Written task: Give all the lines below again, exactly, with no pictures.

Material:
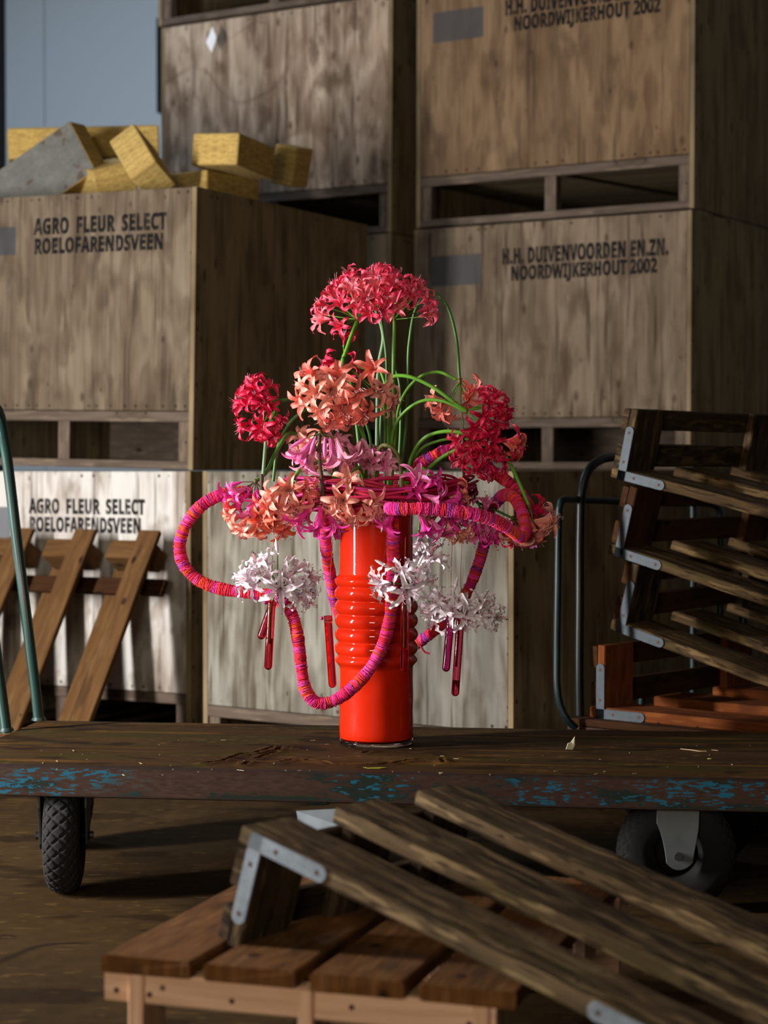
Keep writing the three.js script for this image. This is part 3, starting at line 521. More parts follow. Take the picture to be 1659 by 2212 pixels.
// ---------------------------------------------------------------- the vase
const VASE = onLevel(813, 1607, DECK.y), VZ = -VASE.z, MPX = VZ / FOCAL;
{
  const v = thing('vase', 'tall orange-red ribbed glass vase with a clear foot on the trolley deck', 'vase');
  v.position.copy(VASE);
  const R = 0.0882, prof = [[0.002, 0.014], [R - 0.004, 0.014], [R, 0.018]], y0 = 0.182, y1 = 0.412, n = 7;
  for (let i = 1; i <= 12; i++) prof.push([R + 0.0005 * Math.sin(i), lerp(0.018, y0 - 0.012, i / 12)]);
  for (let i = 0; i <= n * 12; i++) { const t = i / (n * 12), e = smooth(0, 0.1, t) * smooth(1, 0.92, t); prof.push([R + e * (0.0035 + 0.0085 * Math.pow(Math.abs(Math.sin(t * n * Math.PI)), 0.75)), lerp(y0, y1, t)]); }
  for (let i = 0; i <= 10; i++) prof.push([R - 0.0006, lerp(y1 + 0.012, 0.60, i / 10)]);
  prof.push([R + 0.002, 0.612], [R - 0.002, 0.616], [R - 0.008, 0.61], [R - 0.009, 0.05], [0.002, 0.045]);
  part(v, 'body', new THREE.LatheGeometry(prof.map(([a, b]) => new THREE.Vector2(a, b)), 96), phys({ color: new THREE.Color(0.6, 0.018, 0.0015), specularIntensity: 0.12, roughness: 0.5, clearcoat: 1, clearcoatRoughness: 0.05, ior: 1.5 }));
  part(v, 'clear_foot', new THREE.LatheGeometry([[0.001, 0.0004], [R - 0.004, 0.0004], [R - 0.0005, 0.003], [R, 0.008], [R - 0.0005, 0.0138], [0.001, 0.0138]].map(([a, b]) => new THREE.Vector2(a, b)), 72), phys({ color: 0xffffff, transmission: 1, thickness: 0.02, roughness: 0.03, ior: 1.5, attenuationColor: new THREE.Color(0.9, 0.75, 0.72), attenuationDistance: 0.12 }), 'clear glass foot');
}
const WR = at(815, 1064, VZ);               // centre of the wreath
const onVase = (dx, dy, dz) => V(VASE.x + dx, VASE.y + dy, VASE.z + dz);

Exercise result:
Keep writing the three.js script for this image. This is part 3, starting at line 521. More parts follow. Take the picture to be 1659 by 2212 pixels.
// ---------------------------------------------------------------- the vase
const VASE = onLevel(813, 1607, DECK.y), VZ = -VASE.z, MPX = VZ / FOCAL;
{
  const v = thing('vase', 'tall orange-red ribbed glass vase with a clear foot on the trolley deck', 'vase');
  v.position.copy(VASE);
  const R = 0.0882, prof = [[0.002, 0.014], [R - 0.004, 0.014], [R, 0.018]], y0 = 0.182, y1 = 0.412, n = 7;
  for (let i = 1; i <= 12; i++) prof.push([R + 0.0005 * Math.sin(i), lerp(0.018, y0 - 0.012, i / 12)]);
  for (let i = 0; i <= n * 12; i++) { const t = i / (n * 12), e = smooth(0, 0.1, t) * smooth(1, 0.92, t); prof.push([R + e * (0.0035 + 0.0085 * Math.pow(Math.abs(Math.sin(t * n * Math.PI)), 0.75)), lerp(y0, y1, t)]); }
  for (let i = 0; i <= 10; i++) prof.push([R - 0.0006, lerp(y1 + 0.012, 0.60, i / 10)]);
  prof.push([R + 0.002, 0.612], [R - 0.002, 0.616], [R - 0.008, 0.61], [R - 0.009, 0.05], [0.002, 0.045]);
  part(v, 'body', new THREE.LatheGeometry(prof.map(([a, b]) => new THREE.Vector2(a, b)), 96), phys({ color: new THREE.Color(0.6, 0.018, 0.0015), specularIntensity: 0.12, roughness: 0.5, clearcoat: 1, clearcoatRoughness: 0.05, ior: 1.5 }));
  part(v, 'clear_foot', new THREE.LatheGeometry([[0.001, 0.0004], [R - 0.004, 0.0004], [R - 0.0005, 0.003], [R, 0.008], [R - 0.0005, 0.0138], [0.001, 0.0138]].map(([a, b]) => new THREE.Vector2(a, b)), 72), phys({ color: 0xffffff, transmission: 1, thickness: 0.02, roughness: 0.03, ior: 1.5, attenuationColor: new THREE.Color(0.9, 0.75, 0.72), attenuationDistance: 0.12 }), 'clear glass foot');
}
const WR = at(815, 1064, VZ);               // centre of the wreath
const onVase = (dx, dy, dz) => V(VASE.x + dx, VASE.y + dy, VASE.z + dz);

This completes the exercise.